* WHAT YOU ARE ASKED TO DO
Find each line with the string "from" and report it.

* DATASET SECTION
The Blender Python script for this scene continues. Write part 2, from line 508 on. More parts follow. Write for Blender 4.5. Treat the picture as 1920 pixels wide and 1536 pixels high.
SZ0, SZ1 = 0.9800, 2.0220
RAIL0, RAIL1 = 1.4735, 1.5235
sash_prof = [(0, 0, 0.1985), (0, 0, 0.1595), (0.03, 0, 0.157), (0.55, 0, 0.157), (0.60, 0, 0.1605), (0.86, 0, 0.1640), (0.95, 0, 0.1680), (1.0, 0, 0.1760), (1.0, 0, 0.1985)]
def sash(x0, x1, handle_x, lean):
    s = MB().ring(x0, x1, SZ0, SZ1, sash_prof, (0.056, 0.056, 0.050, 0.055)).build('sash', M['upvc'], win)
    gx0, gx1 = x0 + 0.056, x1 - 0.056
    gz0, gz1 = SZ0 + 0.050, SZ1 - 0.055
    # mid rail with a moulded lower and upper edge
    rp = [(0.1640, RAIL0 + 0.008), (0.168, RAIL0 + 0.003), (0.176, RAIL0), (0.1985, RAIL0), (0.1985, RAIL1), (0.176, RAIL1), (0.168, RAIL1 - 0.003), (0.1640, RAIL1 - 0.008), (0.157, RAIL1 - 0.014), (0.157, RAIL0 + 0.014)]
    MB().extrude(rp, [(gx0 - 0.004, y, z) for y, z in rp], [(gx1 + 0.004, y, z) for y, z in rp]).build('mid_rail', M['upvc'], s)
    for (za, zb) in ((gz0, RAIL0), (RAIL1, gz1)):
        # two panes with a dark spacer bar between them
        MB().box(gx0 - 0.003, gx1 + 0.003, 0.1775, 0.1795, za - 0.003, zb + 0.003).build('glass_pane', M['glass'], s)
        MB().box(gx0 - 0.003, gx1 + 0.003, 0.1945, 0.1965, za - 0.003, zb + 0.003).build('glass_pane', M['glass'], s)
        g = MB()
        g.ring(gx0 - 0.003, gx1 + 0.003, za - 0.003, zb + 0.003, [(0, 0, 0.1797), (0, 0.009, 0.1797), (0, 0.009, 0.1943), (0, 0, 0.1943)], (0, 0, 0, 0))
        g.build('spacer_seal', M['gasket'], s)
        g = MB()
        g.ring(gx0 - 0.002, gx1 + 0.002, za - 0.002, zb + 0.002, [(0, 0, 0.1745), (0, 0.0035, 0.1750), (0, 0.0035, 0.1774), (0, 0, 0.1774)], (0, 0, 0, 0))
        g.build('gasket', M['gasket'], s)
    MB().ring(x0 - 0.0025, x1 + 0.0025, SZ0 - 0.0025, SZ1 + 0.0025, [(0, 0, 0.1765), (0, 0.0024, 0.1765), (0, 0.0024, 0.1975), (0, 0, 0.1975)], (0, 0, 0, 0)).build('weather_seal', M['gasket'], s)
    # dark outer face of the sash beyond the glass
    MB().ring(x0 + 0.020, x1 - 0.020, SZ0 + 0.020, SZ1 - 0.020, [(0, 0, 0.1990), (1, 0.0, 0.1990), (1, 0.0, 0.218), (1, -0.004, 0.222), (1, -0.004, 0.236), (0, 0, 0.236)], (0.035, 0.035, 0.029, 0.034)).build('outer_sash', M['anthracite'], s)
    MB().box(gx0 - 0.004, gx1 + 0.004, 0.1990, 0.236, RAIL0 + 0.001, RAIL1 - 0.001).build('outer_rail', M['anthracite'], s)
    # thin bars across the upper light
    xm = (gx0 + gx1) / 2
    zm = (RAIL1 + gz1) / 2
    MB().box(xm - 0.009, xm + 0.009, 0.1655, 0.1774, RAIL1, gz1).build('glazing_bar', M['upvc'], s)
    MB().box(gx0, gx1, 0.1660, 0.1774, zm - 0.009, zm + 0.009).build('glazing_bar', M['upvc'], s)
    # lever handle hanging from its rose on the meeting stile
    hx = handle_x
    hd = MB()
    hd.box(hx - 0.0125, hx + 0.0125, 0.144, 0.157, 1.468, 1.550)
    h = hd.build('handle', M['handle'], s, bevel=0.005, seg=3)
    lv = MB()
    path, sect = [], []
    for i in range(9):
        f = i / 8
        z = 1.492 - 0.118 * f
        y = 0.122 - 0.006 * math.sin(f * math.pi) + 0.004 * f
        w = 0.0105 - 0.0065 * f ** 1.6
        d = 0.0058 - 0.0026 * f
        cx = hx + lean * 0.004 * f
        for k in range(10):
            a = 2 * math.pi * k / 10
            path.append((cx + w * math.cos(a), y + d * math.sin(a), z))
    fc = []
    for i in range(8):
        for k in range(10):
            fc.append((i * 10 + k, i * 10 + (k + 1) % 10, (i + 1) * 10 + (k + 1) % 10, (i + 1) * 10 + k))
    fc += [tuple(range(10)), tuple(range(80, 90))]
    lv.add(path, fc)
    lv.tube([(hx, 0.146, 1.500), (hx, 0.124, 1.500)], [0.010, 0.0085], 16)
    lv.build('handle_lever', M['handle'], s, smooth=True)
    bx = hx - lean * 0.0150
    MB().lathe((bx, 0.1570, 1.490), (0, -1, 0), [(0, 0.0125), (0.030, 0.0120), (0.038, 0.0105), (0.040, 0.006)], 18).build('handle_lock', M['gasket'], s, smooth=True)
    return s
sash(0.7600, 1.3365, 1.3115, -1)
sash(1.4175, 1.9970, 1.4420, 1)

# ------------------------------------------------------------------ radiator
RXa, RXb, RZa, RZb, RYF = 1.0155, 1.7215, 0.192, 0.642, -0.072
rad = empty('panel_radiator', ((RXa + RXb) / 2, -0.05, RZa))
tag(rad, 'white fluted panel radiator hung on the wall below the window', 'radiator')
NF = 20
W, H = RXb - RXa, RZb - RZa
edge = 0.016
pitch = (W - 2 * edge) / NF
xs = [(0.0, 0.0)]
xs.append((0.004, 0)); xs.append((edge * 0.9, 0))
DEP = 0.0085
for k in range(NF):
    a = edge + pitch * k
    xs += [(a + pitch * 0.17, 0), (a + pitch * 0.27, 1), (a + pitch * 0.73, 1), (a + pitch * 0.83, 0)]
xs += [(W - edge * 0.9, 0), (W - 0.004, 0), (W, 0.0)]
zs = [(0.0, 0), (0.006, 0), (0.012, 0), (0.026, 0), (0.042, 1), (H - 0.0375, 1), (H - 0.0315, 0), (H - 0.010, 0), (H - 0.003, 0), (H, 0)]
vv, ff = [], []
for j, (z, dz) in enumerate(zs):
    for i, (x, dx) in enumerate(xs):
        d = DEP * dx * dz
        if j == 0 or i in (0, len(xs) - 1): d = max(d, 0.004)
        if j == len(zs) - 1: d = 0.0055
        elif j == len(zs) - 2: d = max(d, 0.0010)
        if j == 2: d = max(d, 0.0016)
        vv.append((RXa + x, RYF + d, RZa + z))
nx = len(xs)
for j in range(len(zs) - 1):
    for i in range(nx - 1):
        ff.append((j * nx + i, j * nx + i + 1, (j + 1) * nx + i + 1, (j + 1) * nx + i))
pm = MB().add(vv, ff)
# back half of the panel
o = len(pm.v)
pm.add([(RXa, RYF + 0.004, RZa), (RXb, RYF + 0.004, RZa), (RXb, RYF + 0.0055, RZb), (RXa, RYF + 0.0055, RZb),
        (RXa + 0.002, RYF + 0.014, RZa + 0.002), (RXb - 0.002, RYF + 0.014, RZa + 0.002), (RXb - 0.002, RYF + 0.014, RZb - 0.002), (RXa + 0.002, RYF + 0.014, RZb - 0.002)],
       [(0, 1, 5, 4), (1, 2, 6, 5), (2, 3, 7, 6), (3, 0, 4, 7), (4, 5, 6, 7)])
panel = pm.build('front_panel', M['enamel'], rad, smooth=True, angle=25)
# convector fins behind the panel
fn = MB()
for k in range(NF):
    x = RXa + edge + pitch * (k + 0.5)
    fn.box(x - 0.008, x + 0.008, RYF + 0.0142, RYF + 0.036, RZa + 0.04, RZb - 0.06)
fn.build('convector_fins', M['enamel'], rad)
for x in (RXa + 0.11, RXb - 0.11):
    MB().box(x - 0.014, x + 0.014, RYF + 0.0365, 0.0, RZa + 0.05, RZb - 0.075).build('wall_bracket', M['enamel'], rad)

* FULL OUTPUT
The Blender Python script for this scene continues. Write part 2, from line 508 on. More parts follow. Write for Blender 4.5. Treat the picture as 1920 pixels wide and 1536 pixels high.
    # lever handle hanging from its rose on the meeting stile